It’s celebrations all round as Riccardo Chailly acknowledges Verdi’s bicentenary and his own 60th birthday with a disc of overtures, preludes and ballet music from some of the composer’s best-loved operas (and more than a few of his rarer specimens). Chailly’s crack band is the Filarmonica della Scala – the opera house with which Verdi himself was most closely associated and where Chailly launched his own career. Add to that the fact that Milan is the city where Verdi died and Chailly was born, and it would seem that all the stars are aligned.
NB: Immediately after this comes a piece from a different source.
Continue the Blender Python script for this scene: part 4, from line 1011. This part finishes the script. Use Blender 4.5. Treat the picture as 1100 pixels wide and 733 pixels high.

The conductor’s genius is to find that special something in the familiar – in this case the preludes from La Traviata and Aida, where he draws such a luminous sound from his string section that you’d be forgiven for thinking it was Wagner. There are some rollicking tub-thumpers too: the prelude to Nabucco and the perky Sinfonia from the seldom-staged Alzira. Drama takes centre stage with the brooding introduction to Gerusalemme (Verdi’s reworking of I Lombardi) and a passionately vibrant Forza del Destino overture.

Chailly gauges everything to perfection and his classy orchestra brings out the detail of Verdi’s orchestration. If I found myself wanting a hint of vulgarity or a Toscanini to scream “louder”, that is a minor quibble. None of the big labels have given us a new complete Verdi opera this year but, in lieu of that, this disc will give his fans a welcome shot of adrenalin.